04-05-2022, 12:33 PM
(This post was last modified: 04-05-2022, 12:34 PM by Eric the Green.)
(04-05-2022, 05:52 AM)pbrower2a Wrote: It's hard to see anything 2T-like about this time except for institutional failure. The fullest danger of a 4T is likely past. A successful 4T does not end in picking and choosing what 3T characteristics to preserve. Most of those must die. The ephemeral fads are not the sorts of things that become 'classics'. Maybe we have enshrined some 3T music, literature, and art from the second-to-last Saeculum, but that is on the truly high end of achievement. In music, Bartok's violin concerto, Gershwin's Piano Concerto in F, Prokofiev's third piano concerto as well as late Puccini would fit well into any time.
Politics of the 3T leading into the Great Depression and Second World War created much of the mess, and I hardly need go into the details.

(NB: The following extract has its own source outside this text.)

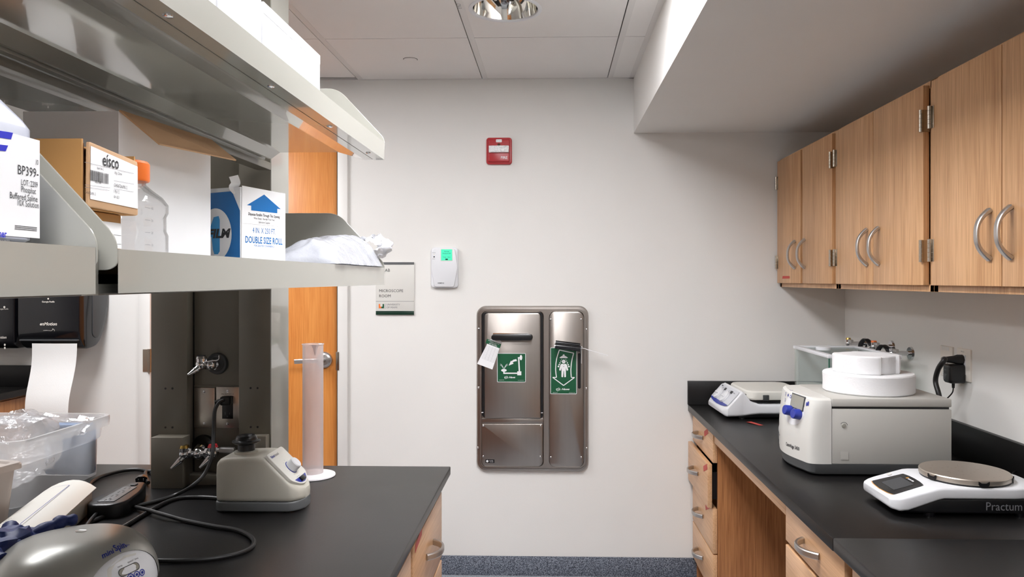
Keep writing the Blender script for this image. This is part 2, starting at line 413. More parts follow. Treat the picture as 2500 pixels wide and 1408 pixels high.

Neoliberal ideology may not be as horrible as fascism (including the Second KKK) and bolshevism, but all that it could ever achieve is the impoverishment of the vast majority on behalf of an economic elite that already has more than anyone can justify. America needs a new version of a New Deal, a Marshall Plan for the poor. Let's get this straight: although individual poverty may be the result of perverse choices and tragic misfortunes, mass poverty in an era of unusually-high productivity and technology that would have been a dream for anyone whose lifespan might have been eighty years ending around 1960, mass poverty can only be the result of perverse decisions from On High. Someone stupid enough to fritter away a fortune as a high-roller has shown that he deserves poverty.
Americans will soon as a whole will have a temperament better suited to 1950 than to 1990, with the obvious exceptions that nobody wants to see a return to Jim Crow, official suppression of homosexuality, or male chauvinism. Decisions made earlier against such are as likely to remain intact as the standing of the music that I mentioned above. Well, we're not going to tear up our Interstates in favor of restoring the old Blood Alleys that we used to have; we are not going to re-introduce polio, and we are not going to abandon personal computers, either. "Junk" culture has a way of dying... and must. depravity has never served Humanity well.
A Crisis Era has a way of focusing objectives from chaos to order. The last stage (and do not be fooled) decides which vision of the future will prevail. The Hard Right would love to establish an America that is a fundamentalist-Protestant version of Franco's Spain in which right-wing clerics establish what is moral and the economy is plutocratic in the extreme, with high technology dedicated to military prowess, repression of dissent, and a service-based economy built upon super-cheap labor that makes the country a great place to visit on a holiday (with high real pay earned somewhere else) but a dreadful place to live. Intellectual life is reduced to praise for the Franco-like Leader who ensures that he is the worldly version of the One from Whom all blessings flow. The other vision is that we have something more like Adenauer's Germany, if without the shame of having to lament horrible deeds and without the memories of smoking and shattered ruins.
Free markets have their merits, but they are not enough. We need to break the crony capitalism behind neoliberal economics once and for all. We need to revitalize places that have recently been abandoned in an age in which importing is cheaper than manufacturing. No nation has ever prospered by importing its luxuries -- and that includes flat-screen TV's, i-devices, cars, and men's suits. A veneer of sybaritic excess among elites that depends upon mass poverty to intensify elite indulgence is possible even in some of the poorest countries.
The true test of how prosperous a country is is not how well the economic elites live but instead how well people who do much the same things anywhere (like barbers, carpenters, or schoolteachers) do.
We need so many changes if we are going to return to progress that benefits most people. As of now, one senator stands in the way of a good start. That is an egregious situation. At a minimum we should write to Sen Manchin and remind him of the consequences of his inaction, even if he does not listen or respond. If Manchin does not act this month, it appears to me that we are putting ourselves in maximum danger of a totally-failed 4T, and if that happens this will mean people on Earth will never see anything like a circa-1950 mood ever again.